Supreme Court rules on “weaker party” in cross-border insurance claims

Although the Supreme Court’s rulings on vicarious liability and surrogacy costs may have stolen the limelight yesterday, eagle-eyed readers will have spotted the important jurisdiction decision in Aspen Underwriting Ltd & Ors v Credit Europe Bank NV [2020] UKSC 11. The Supreme Court, in overruling the Court of Appeal, made important comments on identification of the “weaker party” for the purposes of the insurance provisions of the Brussels Regulations.

The Supreme Court rejected an argument that a claim can be regarded as a matter relating to insurance only if the subject matter of the claim is, at least in substance, a breach of an obligation contained in, and required to be performed by, an insurance contract. In particular [35]–[36]:

  • This was inconsistent with the title of the section of the Regulation: “Jurisdiction in matters relating to insurance”, rather than “matters relating to an insurance contract”.
  • The scheme of the insurance section was concerned with the rights not only of parties to an insurance contract, who are the insurer and the policyholder, but also beneficiaries of insurance and, in the context of liability insurance, the injured party, who will generally not be parties to the insurance contract.

The main point of interest in this case relates to Lord Hodge’s comments on identification of the “weaker party” for the purpose of the insurance provisions. The dispute arose in the context of a claim by an insurance company to recover sums from a bank, which was a named loss payee under the insurance policy (and therefore a “beneficiary” of the policy).

The trial judge had held in favour of the proposition that the insurance section protections in the Brussels Regulations should not be extended to persons for whom that protection was not justified. That conclusion was then endorsed by the Court of Appeal. They considered that the bank could not take advantage of the insurance jurisdiction provisions.

Lord Hodge rejected this conclusion. He said at [43]:

“There is no “weaker party” exception which removes a policyholder, an insured or a beneficiary from the protection of article 14. I have come to this view for the following six reasons, which I will vouch when I discuss the case law below. First, the reason why article 14 protects the policyholder, the insured and the beneficiary of an insurance policy is because they are generally the weaker party in a commercial negotiation with an insurance company and are as a matter of course presented with a standard form contract. Secondly, while recital (18) explains the policy behind, among others, section 3 of the Regulation, it is the words of the relevant articles which have legal effect and the recitals are simply an aid to interpretation of those articles. Thirdly, derogations from the jurisdictional rules in matters of insurance must be interpreted strictly. Fourthly, the CJEU in its jurisprudence has set its face against a case by case analysis of the relative strength or weakness of contracting parties as that would militate against legal certainty. Instead, it has treated everyone within the categories of the policyholder, the insured or the beneficiary as protected unless the Regulation explicitly provides otherwise. Fifthly, the CJEU looks to recital (18) not to decide whether a particular policyholder, insured or beneficiary is to be protected by section 3 but in the context of reaching a decision whether by analogy those protections are to be extended to other persons who do not fall within the list of expressly protected persons. Sixthly, the policy which underlies the jurisprudence of the CJEU when it decides whether to extend the protection to persons not expressly mentioned in section 3 is that the court seeks to uphold the general rule in article 4 that defendants should be sued in the courts of the member state of their domicile and allows extensions to the protection of section 3 only where such an extension is consistent with the policy of protecting the weaker party.”
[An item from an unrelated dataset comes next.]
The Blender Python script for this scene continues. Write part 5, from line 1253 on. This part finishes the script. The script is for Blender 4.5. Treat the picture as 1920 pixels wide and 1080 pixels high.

At [45] he explained that:

“it is clear that the recitals of the Regulation are a useful tool in interpreting the operative provisions contained in the articles of the Regulation. But a distinction falls to be made between the justification or rationale of a ground of jurisdiction and the ground itself … It is noteworthy that article 14 of the Regulation speaks of the policyholder, the insured and the beneficiary without further qualification.”

Having carried out a comprehensive review of the CJEU’s case law on the “weaker party”, he said at [56] and [59]:

“In none of these cases where the CJEU has relied on the “weaker party” criterion to rule on applications to extend the scope of the section 3 protections beyond those parties who were clearly the policyholder, the insured, the beneficiary or the injured party, did the court call into question the entitlement of those expressly-named persons to that protection by reason of their economic power. On the contrary, the CJEU has treated the exceptions to the entitlement of those persons as confined to the exceptions expressly stated in articles 15(5) and 16 of the Regulation.

In my view under the test laid down in CILFIT Srl v Ministero della Sanita (Case 283/81) [1982] ECR 3415, para 21, it is acte clair that a person which is correctly categorised as a policyholder, insured or beneficiary is entitled to the protection of section 3 of the Regulation, whatever its economic power relative to the insurer. It is not necessary to refer a question to the CJEU on this issue.”